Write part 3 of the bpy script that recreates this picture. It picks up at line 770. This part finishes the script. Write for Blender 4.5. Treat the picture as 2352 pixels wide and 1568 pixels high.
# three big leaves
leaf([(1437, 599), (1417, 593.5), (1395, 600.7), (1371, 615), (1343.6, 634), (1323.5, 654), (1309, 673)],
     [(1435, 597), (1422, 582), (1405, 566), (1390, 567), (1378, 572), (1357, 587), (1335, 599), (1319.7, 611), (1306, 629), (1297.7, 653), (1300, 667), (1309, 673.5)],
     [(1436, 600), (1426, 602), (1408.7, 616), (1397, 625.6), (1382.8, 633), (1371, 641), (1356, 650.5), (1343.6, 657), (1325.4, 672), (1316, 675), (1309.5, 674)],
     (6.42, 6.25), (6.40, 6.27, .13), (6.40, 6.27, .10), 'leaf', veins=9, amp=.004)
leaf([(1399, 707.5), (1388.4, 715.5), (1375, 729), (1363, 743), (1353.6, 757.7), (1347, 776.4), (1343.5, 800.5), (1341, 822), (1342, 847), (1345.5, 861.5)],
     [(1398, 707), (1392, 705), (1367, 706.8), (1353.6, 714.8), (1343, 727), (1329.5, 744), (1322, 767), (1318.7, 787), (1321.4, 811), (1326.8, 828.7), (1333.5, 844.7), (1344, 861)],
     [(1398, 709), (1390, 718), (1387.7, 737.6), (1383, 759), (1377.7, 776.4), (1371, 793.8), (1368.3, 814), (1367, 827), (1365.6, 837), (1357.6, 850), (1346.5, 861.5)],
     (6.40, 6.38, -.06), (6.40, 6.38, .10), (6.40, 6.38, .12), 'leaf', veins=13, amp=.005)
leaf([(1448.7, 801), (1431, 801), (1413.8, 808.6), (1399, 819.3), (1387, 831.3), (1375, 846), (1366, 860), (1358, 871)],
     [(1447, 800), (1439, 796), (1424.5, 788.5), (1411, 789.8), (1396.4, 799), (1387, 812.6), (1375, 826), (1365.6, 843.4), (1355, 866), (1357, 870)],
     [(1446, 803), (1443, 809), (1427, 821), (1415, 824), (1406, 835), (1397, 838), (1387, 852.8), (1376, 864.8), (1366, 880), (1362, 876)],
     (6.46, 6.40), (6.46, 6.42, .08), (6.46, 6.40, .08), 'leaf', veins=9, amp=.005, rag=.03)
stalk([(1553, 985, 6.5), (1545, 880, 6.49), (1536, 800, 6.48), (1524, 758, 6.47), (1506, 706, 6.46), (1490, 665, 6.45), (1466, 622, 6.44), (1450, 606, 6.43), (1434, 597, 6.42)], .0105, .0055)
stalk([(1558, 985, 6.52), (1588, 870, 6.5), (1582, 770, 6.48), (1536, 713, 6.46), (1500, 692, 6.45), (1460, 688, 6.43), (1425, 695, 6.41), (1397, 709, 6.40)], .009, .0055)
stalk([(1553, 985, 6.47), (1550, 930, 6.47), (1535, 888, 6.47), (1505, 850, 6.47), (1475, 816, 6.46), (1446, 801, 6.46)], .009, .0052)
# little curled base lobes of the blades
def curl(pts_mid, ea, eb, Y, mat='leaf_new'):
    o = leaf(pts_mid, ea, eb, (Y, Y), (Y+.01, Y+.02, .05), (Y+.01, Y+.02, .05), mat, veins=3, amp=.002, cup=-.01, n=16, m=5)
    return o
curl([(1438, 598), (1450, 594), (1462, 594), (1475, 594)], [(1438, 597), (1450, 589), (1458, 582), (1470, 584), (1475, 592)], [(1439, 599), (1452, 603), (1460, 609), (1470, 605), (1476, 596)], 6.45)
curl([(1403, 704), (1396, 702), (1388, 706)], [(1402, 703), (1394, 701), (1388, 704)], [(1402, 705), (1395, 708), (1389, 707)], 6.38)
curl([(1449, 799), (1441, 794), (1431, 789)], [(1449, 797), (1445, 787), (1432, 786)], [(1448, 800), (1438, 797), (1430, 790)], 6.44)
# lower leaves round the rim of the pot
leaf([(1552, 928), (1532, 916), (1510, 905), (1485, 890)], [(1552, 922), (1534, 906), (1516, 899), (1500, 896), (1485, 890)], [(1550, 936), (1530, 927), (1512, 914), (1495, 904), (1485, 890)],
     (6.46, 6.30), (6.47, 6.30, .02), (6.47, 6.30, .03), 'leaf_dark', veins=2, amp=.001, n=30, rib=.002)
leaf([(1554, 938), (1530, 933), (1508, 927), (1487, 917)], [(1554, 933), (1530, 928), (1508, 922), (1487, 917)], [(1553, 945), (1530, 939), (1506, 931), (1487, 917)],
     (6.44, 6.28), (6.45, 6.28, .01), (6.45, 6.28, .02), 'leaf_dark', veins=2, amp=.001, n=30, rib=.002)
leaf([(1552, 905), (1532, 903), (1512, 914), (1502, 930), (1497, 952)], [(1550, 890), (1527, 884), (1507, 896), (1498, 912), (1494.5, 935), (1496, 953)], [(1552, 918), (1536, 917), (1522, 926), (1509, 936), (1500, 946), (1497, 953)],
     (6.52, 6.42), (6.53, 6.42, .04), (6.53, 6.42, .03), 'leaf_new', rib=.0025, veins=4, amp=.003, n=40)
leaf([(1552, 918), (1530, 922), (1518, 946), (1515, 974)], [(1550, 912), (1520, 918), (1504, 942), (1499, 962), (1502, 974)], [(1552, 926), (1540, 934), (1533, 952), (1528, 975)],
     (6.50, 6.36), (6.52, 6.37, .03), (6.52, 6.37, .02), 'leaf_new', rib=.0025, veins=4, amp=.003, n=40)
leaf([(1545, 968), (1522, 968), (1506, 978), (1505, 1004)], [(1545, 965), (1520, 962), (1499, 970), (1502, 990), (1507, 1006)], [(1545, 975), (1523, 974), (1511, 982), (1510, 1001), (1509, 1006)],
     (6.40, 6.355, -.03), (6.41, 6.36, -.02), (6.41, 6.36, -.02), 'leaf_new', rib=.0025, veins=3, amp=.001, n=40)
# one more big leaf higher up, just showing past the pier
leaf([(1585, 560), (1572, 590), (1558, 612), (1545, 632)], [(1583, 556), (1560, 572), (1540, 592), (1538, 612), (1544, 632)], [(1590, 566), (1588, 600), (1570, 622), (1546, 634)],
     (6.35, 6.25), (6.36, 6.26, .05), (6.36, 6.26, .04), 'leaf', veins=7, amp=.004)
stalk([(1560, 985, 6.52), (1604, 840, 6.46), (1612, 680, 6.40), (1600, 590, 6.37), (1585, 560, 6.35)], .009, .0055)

****************

Exercise aim: Return the material in full, exactly as shown.

Solution to this task:
Write part 3 of the bpy script that recreates this picture. It picks up at line 770. This part finishes the script. Write for Blender 4.5. Treat the picture as 2352 pixels wide and 1568 pixels high.
# three big leaves
leaf([(1437, 599), (1417, 593.5), (1395, 600.7), (1371, 615), (1343.6, 634), (1323.5, 654), (1309, 673)],
     [(1435, 597), (1422, 582), (1405, 566), (1390, 567), (1378, 572), (1357, 587), (1335, 599), (1319.7, 611), (1306, 629), (1297.7, 653), (1300, 667), (1309, 673.5)],
     [(1436, 600), (1426, 602), (1408.7, 616), (1397, 625.6), (1382.8, 633), (1371, 641), (1356, 650.5), (1343.6, 657), (1325.4, 672), (1316, 675), (1309.5, 674)],
     (6.42, 6.25), (6.40, 6.27, .13), (6.40, 6.27, .10), 'leaf', veins=9, amp=.004)
leaf([(1399, 707.5), (1388.4, 715.5), (1375, 729), (1363, 743), (1353.6, 757.7), (1347, 776.4), (1343.5, 800.5), (1341, 822), (1342, 847), (1345.5, 861.5)],
     [(1398, 707), (1392, 705), (1367, 706.8), (1353.6, 714.8), (1343, 727), (1329.5, 744), (1322, 767), (1318.7, 787), (1321.4, 811), (1326.8, 828.7), (1333.5, 844.7), (1344, 861)],
     [(1398, 709), (1390, 718), (1387.7, 737.6), (1383, 759), (1377.7, 776.4), (1371, 793.8), (1368.3, 814), (1367, 827), (1365.6, 837), (1357.6, 850), (1346.5, 861.5)],
     (6.40, 6.38, -.06), (6.40, 6.38, .10), (6.40, 6.38, .12), 'leaf', veins=13, amp=.005)
leaf([(1448.7, 801), (1431, 801), (1413.8, 808.6), (1399, 819.3), (1387, 831.3), (1375, 846), (1366, 860), (1358, 871)],
     [(1447, 800), (1439, 796), (1424.5, 788.5), (1411, 789.8), (1396.4, 799), (1387, 812.6), (1375, 826), (1365.6, 843.4), (1355, 866), (1357, 870)],
     [(1446, 803), (1443, 809), (1427, 821), (1415, 824), (1406, 835), (1397, 838), (1387, 852.8), (1376, 864.8), (1366, 880), (1362, 876)],
     (6.46, 6.40), (6.46, 6.42, .08), (6.46, 6.40, .08), 'leaf', veins=9, amp=.005, rag=.03)
stalk([(1553, 985, 6.5), (1545, 880, 6.49), (1536, 800, 6.48), (1524, 758, 6.47), (1506, 706, 6.46), (1490, 665, 6.45), (1466, 622, 6.44), (1450, 606, 6.43), (1434, 597, 6.42)], .0105, .0055)
stalk([(1558, 985, 6.52), (1588, 870, 6.5), (1582, 770, 6.48), (1536, 713, 6.46), (1500, 692, 6.45), (1460, 688, 6.43), (1425, 695, 6.41), (1397, 709, 6.40)], .009, .0055)
stalk([(1553, 985, 6.47), (1550, 930, 6.47), (1535, 888, 6.47), (1505, 850, 6.47), (1475, 816, 6.46), (1446, 801, 6.46)], .009, .0052)
# little curled base lobes of the blades
def curl(pts_mid, ea, eb, Y, mat='leaf_new'):
    o = leaf(pts_mid, ea, eb, (Y, Y), (Y+.01, Y+.02, .05), (Y+.01, Y+.02, .05), mat, veins=3, amp=.002, cup=-.01, n=16, m=5)
    return o
curl([(1438, 598), (1450, 594), (1462, 594), (1475, 594)], [(1438, 597), (1450, 589), (1458, 582), (1470, 584), (1475, 592)], [(1439, 599), (1452, 603), (1460, 609), (1470, 605), (1476, 596)], 6.45)
curl([(1403, 704), (1396, 702), (1388, 706)], [(1402, 703), (1394, 701), (1388, 704)], [(1402, 705), (1395, 708), (1389, 707)], 6.38)
curl([(1449, 799), (1441, 794), (1431, 789)], [(1449, 797), (1445, 787), (1432, 786)], [(1448, 800), (1438, 797), (1430, 790)], 6.44)
# lower leaves round the rim of the pot
leaf([(1552, 928), (1532, 916), (1510, 905), (1485, 890)], [(1552, 922), (1534, 906), (1516, 899), (1500, 896), (1485, 890)], [(1550, 936), (1530, 927), (1512, 914), (1495, 904), (1485, 890)],
     (6.46, 6.30), (6.47, 6.30, .02), (6.47, 6.30, .03), 'leaf_dark', veins=2, amp=.001, n=30, rib=.002)
leaf([(1554, 938), (1530, 933), (1508, 927), (1487, 917)], [(1554, 933), (1530, 928), (1508, 922), (1487, 917)], [(1553, 945), (1530, 939), (1506, 931), (1487, 917)],
     (6.44, 6.28), (6.45, 6.28, .01), (6.45, 6.28, .02), 'leaf_dark', veins=2, amp=.001, n=30, rib=.002)
leaf([(1552, 905), (1532, 903), (1512, 914), (1502, 930), (1497, 952)], [(1550, 890), (1527, 884), (1507, 896), (1498, 912), (1494.5, 935), (1496, 953)], [(1552, 918), (1536, 917), (1522, 926), (1509, 936), (1500, 946), (1497, 953)],
     (6.52, 6.42), (6.53, 6.42, .04), (6.53, 6.42, .03), 'leaf_new', rib=.0025, veins=4, amp=.003, n=40)
leaf([(1552, 918), (1530, 922), (1518, 946), (1515, 974)], [(1550, 912), (1520, 918), (1504, 942), (1499, 962), (1502, 974)], [(1552, 926), (1540, 934), (1533, 952), (1528, 975)],
     (6.50, 6.36), (6.52, 6.37, .03), (6.52, 6.37, .02), 'leaf_new', rib=.0025, veins=4, amp=.003, n=40)
leaf([(1545, 968), (1522, 968), (1506, 978), (1505, 1004)], [(1545, 965), (1520, 962), (1499, 970), (1502, 990), (1507, 1006)], [(1545, 975), (1523, 974), (1511, 982), (1510, 1001), (1509, 1006)],
     (6.40, 6.355, -.03), (6.41, 6.36, -.02), (6.41, 6.36, -.02), 'leaf_new', rib=.0025, veins=3, amp=.001, n=40)
# one more big leaf higher up, just showing past the pier
leaf([(1585, 560), (1572, 590), (1558, 612), (1545, 632)], [(1583, 556), (1560, 572), (1540, 592), (1538, 612), (1544, 632)], [(1590, 566), (1588, 600), (1570, 622), (1546, 634)],
     (6.35, 6.25), (6.36, 6.26, .05), (6.36, 6.26, .04), 'leaf', veins=7, amp=.004)
stalk([(1560, 985, 6.52), (1604, 840, 6.46), (1612, 680, 6.40), (1600, 590, 6.37), (1585, 560, 6.35)], .009, .0055)